My experience began in October of 2017, when my wife, Vange, and I were out at a community event with my boss and my mentor advocate. These two women are the top executives at Numerica Credit Union. Over dinner, my wife told them that she would be leaving me home alone for the month of January 2018—as she took 20 Whitworth students to study abroad—to care for and raise two very energetic little boys (Noah age 7, and Luca age 5 at that time), as well as a teenage 9th grade goddaughter we were raising at that time due to a hurricane in Puerto Rico that  had left the island in catastrophe. The first response from everyone at the table was sheer laughter and utter enjoyment. That laughter and enjoyment stemmed from the notion that a working father, whose wife was generally the main person for the kids and herself had a demanding career, would now get a chance to see what it’s like to juggle a career and family. 
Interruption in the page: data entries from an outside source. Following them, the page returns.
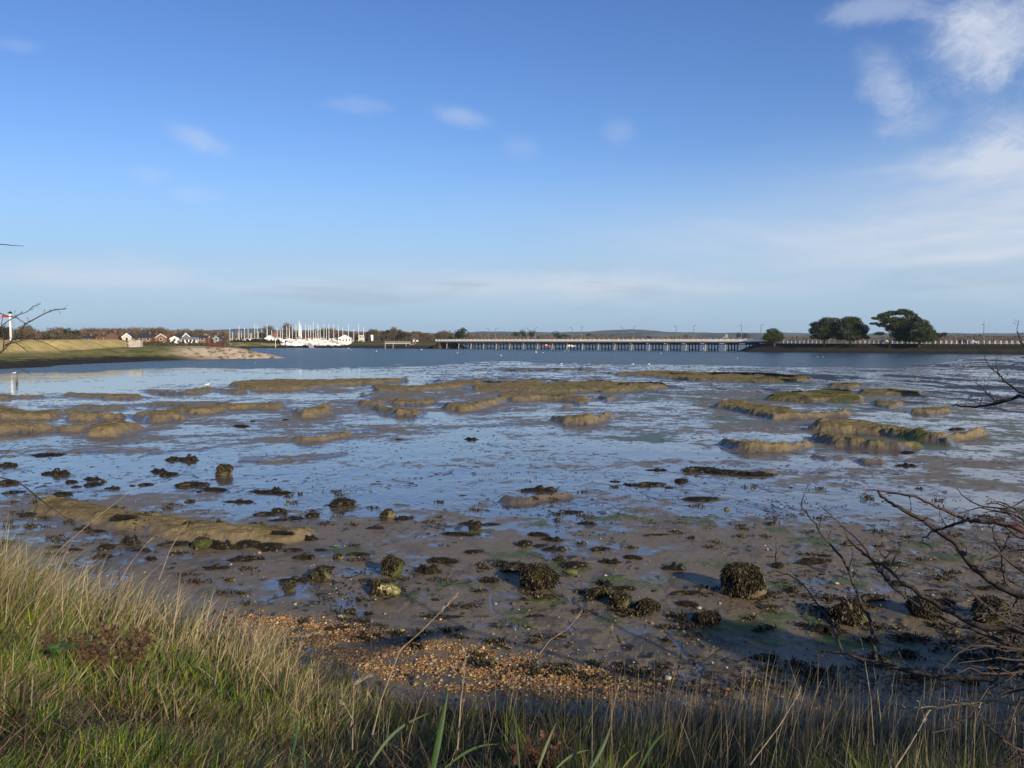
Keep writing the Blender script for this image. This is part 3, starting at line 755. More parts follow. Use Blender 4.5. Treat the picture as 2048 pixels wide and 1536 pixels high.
def build_embankment():
    s = np.concatenate([np.linspace(-12, 20, 24), np.linspace(22, 420, 300)])
    n = np.array([-60, -14, -10, -8.5, -6.6, -5.4, -3.5, -1.2, -.2, 0.6, 7, 14.5, 16, 24, 60], float)
    zz = np.array([-3, -1.0, -.10, .25, 1.15, 1.35, 2.2, 3.5, 3.62, 3.66, 3.7, 3.6, 3.2, -.4, -3], float)
    S, Nn = np.meshgrid(s, n, indexing='ij')
    # slope nose under the bridge end
    grow = np.clip((S + 12) / 14.0, 0, 1)
    Z = -3 + (zz[None, :] + 3) * np.clip(grow * 1.0, 0.02, 1) ** .6
    Z = Z + (fbm(S * .4, Nn * .5, 301, 4) - .5) * .3 * ((Nn < -1.5) & (Z > -.5))
    Nw = Nn + (fbm(S * .12, Nn * 0, 303, 4) - .5) * 2.4 * (Nn < -4)
    X = AX.x + DX.x * S + NX.x * Nw; Y = AX.y + DX.y * S + NX.y * Nw
    V = np.stack([X, Y, Z], -1).reshape(-1, 3)
    # two grassy ledges
    led = np.exp(-((Nn + 6.0) / .7) ** 2) * sstep(10, 40, S) * .35 + .3 * np.exp(-((Nn + .4) / .8) ** 2)
    m, nt, b = newmat('embankment_stone'); L = nt.links.new
    tc = N(nt, 'ShaderNodeTexCoord'); no = N(nt, 'ShaderNodeTexNoise'); setin(no, Scale=.5, Detail=7.0, Roughness=.7); L(tc.outputs['Object'], no.inputs['Vector'])
    mx = N(nt, 'ShaderNodeMix', data_type='RGBA'); L(no.outputs['Fac'], mx.inputs['Factor']); mx.inputs['A'].default_value = (.009, .008, .007, 1); mx.inputs['B'].default_value = (.034, .029, .021, 1)  # near-black tone puts the slope's shade into the colour
    at = N(nt, 'ShaderNodeAttribute', attribute_name='grass'); m2 = N(nt, 'ShaderNodeMix', data_type='RGBA')
    L(at.outputs['Fac'], m2.inputs['Factor']); L(mx.outputs['Result'], m2.inputs['A']); m2.inputs['B'].default_value = (.12, .11, .045, 1)
    L(m2.outputs['Result'], b.inputs['Base Color']); b.inputs['Roughness'].default_value = .9; b.inputs['Specular IOR Level'].default_value = .2
    me = mesh_np('road_embankment', V, grid_faces(len(s), len(n)), m, None, False, dict(grass=led))
    tag(link('embankment', me), 'shade-darkened stone causeway carrying the road', None, None, 'structure')
    # left approach: sloping bank at the abutment
    s = np.linspace(-300, -213, 60); n = np.array([-16, -11, -7, -3, -.5, 13.5, 17, 30], float)
    zz = np.array([-1.5, -.1, 1.3, 2.7, 4.2, 4.3, 3, -1.5])
    S, Nn = np.meshgrid(s, n, indexing='ij')
    k = np.clip((-213 - S) / 6, 0, 1) * .0 + 1
    Z = zz[None, :] * k + (fbm(S * .3, Nn * .3, 311, 3) - .5) * .3
    Nw = Nn + 0
    V = np.stack([AX.x + DX.x * S + NX.x * Nw, AX.y + DX.y * S + NX.y * Nw, Z], -1).reshape(-1, 3)
    me = mesh_np('approach', V, grid_faces(len(s), len(n)), m, None, False, dict(grass=np.exp(-((Nn + 3) / 3) ** 2) * .9))
    tag(link('approach_bank', me), 'road bank at the far end of the bridge', None, None, 'structure')
    r = MB(); r.box(0, 408, 2.5, 11.5, 3.76, 3.78)
    tag(r.build('road', M['asphalt'], None, BW(6.5, 0, 0), rz=ROTB), 'causeway road', None, None, 'structure')
    # white post and rail fence
    fe = thing('roadside_fence', 'white concrete post and rail fence along the causeway edge', 'fence', BW(4, -.1, 3.6), ROTB)
    pm = MB(); pm.box(-.13, .13, -.11, .11, 0, 1.28); pm.poly([(-.13, -.11, 1.28), (.13, -.11, 1.28), (0, 0, 1.4)]); pm.poly([(.13, .11, 1.28), (-.13, .11, 1.28), (0, 0, 1.4)]); pm.poly([(.13, -.11, 1.28), (.13, .11, 1.28), (0, 0, 1.4)]); pm.poly([(-.13, .11, 1.28), (-.13, -.11, 1.28), (0, 0, 1.4)])
    pd = pm.data('post', M['white'])
    for i in range(76): link('post', pd, fe, (3 + i * 1.95, 0, 0))
    for zr in (.55, .98):
        rr = MB(); rr.tube([(3, 0, zr), (3 + 75 * 1.95, 0, zr)], .035, 5); rr.build('rail', M['metal'], fe)
    fe2 = thing('roadside_fence', 'white concrete post and rail fence on the far side of the causeway road', 'fence', BW(4, 13.4, 3.55), ROTB)
    for i in range(76): link('post', pd, fe2, (3 + i * 1.95 + .6, 0, 0))
    rr = MB(); rr.tube([(3, 0, .9), (3 + 75 * 1.95, 0, .9)], .035, 5); rr.build('rail', M['metal'], fe2)
build_embankment()

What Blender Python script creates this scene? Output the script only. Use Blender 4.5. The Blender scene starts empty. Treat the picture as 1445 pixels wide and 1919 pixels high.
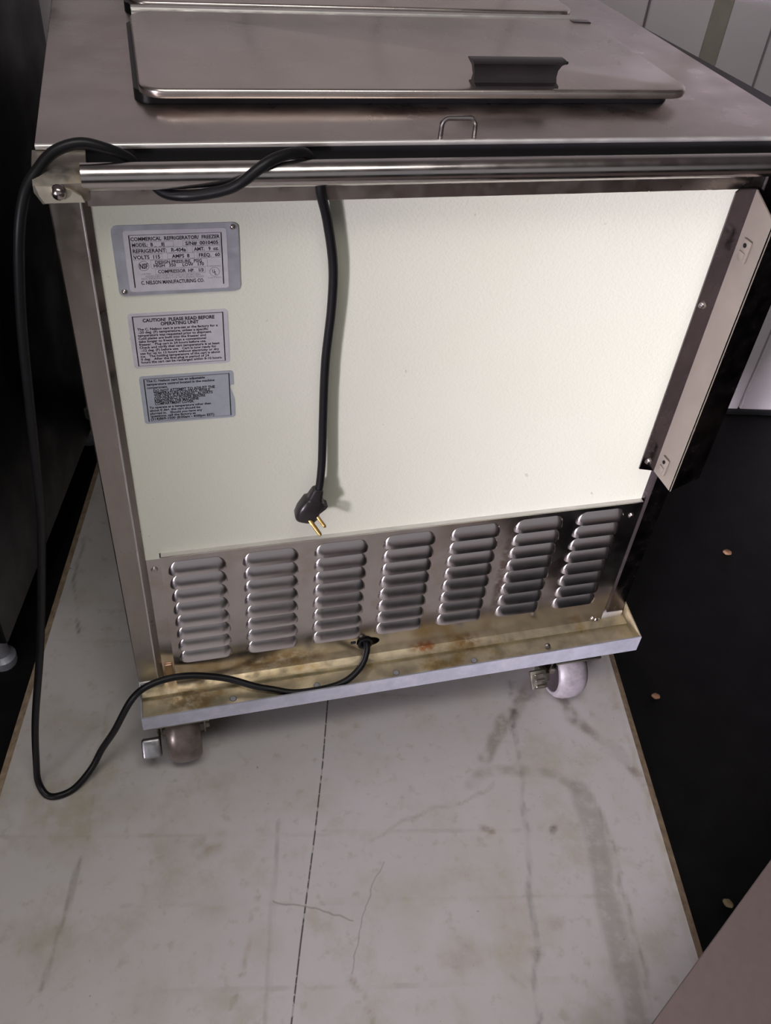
import bpy, bmesh, math, random
from mathutils import Vector, Matrix
random.seed(7)
sc = bpy.context.scene
col = sc.collection
PI = math.pi
R = math.radians

# ------------------------------------------------------------------ camera
cd = bpy.data.cameras.new('camera'); cam = bpy.data.objects.new('camera', cd); col.objects.link(cam)
cd.sensor_fit = 'VERTICAL'; cd.sensor_height = 36.0; cd.lens = 1638.69 / 1919 * 36.0
cd.clip_start = 0.02; cd.clip_end = 50
rx, dn, fw = Vector((.96801, -.23915, .07595)), Vector((-.10698, -.66714, -.73721)), Vector((.22697, .70550, -.67138))
cam.matrix_world = Matrix(((rx.x, -dn.x, -fw.x, -.2741), (rx.y, -dn.y, -fw.y, -.7556), (rx.z, -dn.z, -fw.z, 1.135), (0, 0, 0, 1)))
sc.camera = cam
sc.view_settings.view_transform = 'Standard'; sc.view_settings.look = 'None'
sc.view_settings.gamma = 1.0; sc.view_settings.exposure = 0.0
sc.view_settings.use_curve_mapping = False

# ------------------------------------------------------------------ world and lights
w = bpy.data.worlds.new('world'); sc.world = w; w.use_nodes = True
bg = w.node_tree.nodes['Background']; bg.inputs[0].default_value = (.60, .58, .60, 1); bg.inputs[1].default_value = 0.45
def aim(o, tgt):
    o.rotation_euler = (Vector(tgt) - o.location).to_track_quat('-Z', 'Y').to_euler()
def area(name, loc, tgt, sx, sy, energy, colour):
    l = bpy.data.lights.new(name, 'AREA'); l.shape = 'RECTANGLE'; l.size = sx; l.size_y = sy; l.energy = energy; l.color = colour
    o = bpy.data.objects.new(name, l); col.objects.link(o); o.location = loc; aim(o, tgt); return o
# daylight through the doorway behind and to the left of the camera
beam = area('doorway_daylight', (-2.45, -2.40, .62), (.375, 0, .37), .52, 1.2, 5.0, (1.0, .91, 1.04)); beam.data.spread = R(14)
area('doorway_window', (-2.50, -2.45, 1.10), (0, 0, .45), .50, 1.7, 15, (1.0, .95, 1.0))
area('ceiling_light', (-.2, -.95, 2.42), (-.15, -.8, 0), 1.3, .5, 17, (1.0, .95, .90))

# ------------------------------------------------------------------ node helpers
def newmat(name):
    m = bpy.data.materials.new(name); m.use_nodes = True
    nt = m.node_tree; return m, nt, nt.nodes['Principled BSDF']
def N(nt, t, **kw):
    n = nt.nodes.new(t)
    for k, v in kw.items(): setattr(n, k, v)
    return n
def setin(n, d):
    for k, v in d.items(): n.inputs[k].default_value = v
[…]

Without hesitation, those two executive female leaders spoke of their own life experiences. They recalled unpleasant experiences; times when they had work demands and sick children, times when they had no support from family and friends, times when they had no support from their employer, times when they had to magically hold it all together and hide the exhaustion and unbalance, times when they had zero time for their own personal and professional development. They drew upon those experiences to make the decision that as an employer and leader they would now pass down a better way of juggling to me. 

The decision was made that I was to fully concentrate on taking care of the kids and getting them set at school for the day, thus starting my working day at 9 a.m. Then I was to disconnect from work at 3 p.m., to focus my energy and concentration fully on the kids. They empowered me to be able to clearly focus on one thing at a time, rather than juggling work and family. They knew this was the better way of doing things, because they had lived through and learned from their own experiences. The biggest take away for me was that my work still got done in those laser-focused six hours and the additional two to four hours of work after the kids’ needs were met. 
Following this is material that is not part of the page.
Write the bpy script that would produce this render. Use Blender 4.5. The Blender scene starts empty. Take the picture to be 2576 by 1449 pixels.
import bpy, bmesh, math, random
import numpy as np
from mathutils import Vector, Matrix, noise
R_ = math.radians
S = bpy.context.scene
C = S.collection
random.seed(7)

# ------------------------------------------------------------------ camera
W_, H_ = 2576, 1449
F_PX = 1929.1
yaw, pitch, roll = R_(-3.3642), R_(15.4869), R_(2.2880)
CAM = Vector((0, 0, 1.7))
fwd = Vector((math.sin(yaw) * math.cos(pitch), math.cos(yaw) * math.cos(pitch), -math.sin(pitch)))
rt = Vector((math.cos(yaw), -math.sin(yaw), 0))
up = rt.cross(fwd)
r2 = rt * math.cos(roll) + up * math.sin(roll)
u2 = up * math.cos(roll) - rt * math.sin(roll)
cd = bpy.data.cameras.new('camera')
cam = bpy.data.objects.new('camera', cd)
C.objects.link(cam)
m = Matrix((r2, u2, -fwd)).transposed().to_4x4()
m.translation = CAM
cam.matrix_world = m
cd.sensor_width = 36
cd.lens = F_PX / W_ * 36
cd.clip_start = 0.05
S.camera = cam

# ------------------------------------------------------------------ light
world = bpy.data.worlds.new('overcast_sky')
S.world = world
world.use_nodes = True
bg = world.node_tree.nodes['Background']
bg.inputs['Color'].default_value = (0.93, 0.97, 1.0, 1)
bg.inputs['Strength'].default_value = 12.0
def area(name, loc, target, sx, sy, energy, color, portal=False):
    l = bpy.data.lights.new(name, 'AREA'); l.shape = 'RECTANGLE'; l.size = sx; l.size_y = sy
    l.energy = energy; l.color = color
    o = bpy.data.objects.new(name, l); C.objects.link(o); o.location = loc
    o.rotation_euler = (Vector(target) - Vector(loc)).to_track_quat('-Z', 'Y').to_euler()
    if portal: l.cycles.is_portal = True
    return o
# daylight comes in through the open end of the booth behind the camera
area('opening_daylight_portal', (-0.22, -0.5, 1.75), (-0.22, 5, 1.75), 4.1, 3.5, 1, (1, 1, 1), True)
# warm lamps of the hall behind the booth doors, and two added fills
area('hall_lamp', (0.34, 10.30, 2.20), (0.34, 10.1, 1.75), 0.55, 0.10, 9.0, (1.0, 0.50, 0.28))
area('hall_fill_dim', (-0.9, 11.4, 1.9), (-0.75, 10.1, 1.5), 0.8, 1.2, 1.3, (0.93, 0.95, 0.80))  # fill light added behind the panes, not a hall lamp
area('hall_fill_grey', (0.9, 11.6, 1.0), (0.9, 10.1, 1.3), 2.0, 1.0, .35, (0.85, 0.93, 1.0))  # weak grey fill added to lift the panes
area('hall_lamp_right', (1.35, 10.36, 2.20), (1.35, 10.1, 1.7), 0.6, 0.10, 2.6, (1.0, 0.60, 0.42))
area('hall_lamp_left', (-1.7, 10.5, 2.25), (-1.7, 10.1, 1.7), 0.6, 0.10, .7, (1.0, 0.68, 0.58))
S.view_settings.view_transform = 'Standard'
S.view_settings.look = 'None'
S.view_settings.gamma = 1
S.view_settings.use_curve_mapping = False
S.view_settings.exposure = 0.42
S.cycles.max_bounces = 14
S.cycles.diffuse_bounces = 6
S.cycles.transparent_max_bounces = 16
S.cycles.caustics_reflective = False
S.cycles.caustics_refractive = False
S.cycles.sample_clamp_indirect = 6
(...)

I’m lucky to work for leaders who are supportive and understand work-life harmony. I’m lucky that support, empathy and empowerment were passed down to me. I’m lucky that at some point in my career, I can now draw upon this experience and pass it along to the next leader. At Numerica, it is part of our culture to openly discuss work-life balance, as well as when routines change that require adaptation, both from the employer and the employee side. If we have the goal of developing more female leaders and seeing more women in leadership, then we will need more employers that lead with support, empathy and empowerment. The work will still get done, but even better and more harmonious. Pass on pleasantness from one’s life experiences!

Manuel “Manny” Hochheimer is an assistant vice president of corporate and external relations at Numerica Credit Union.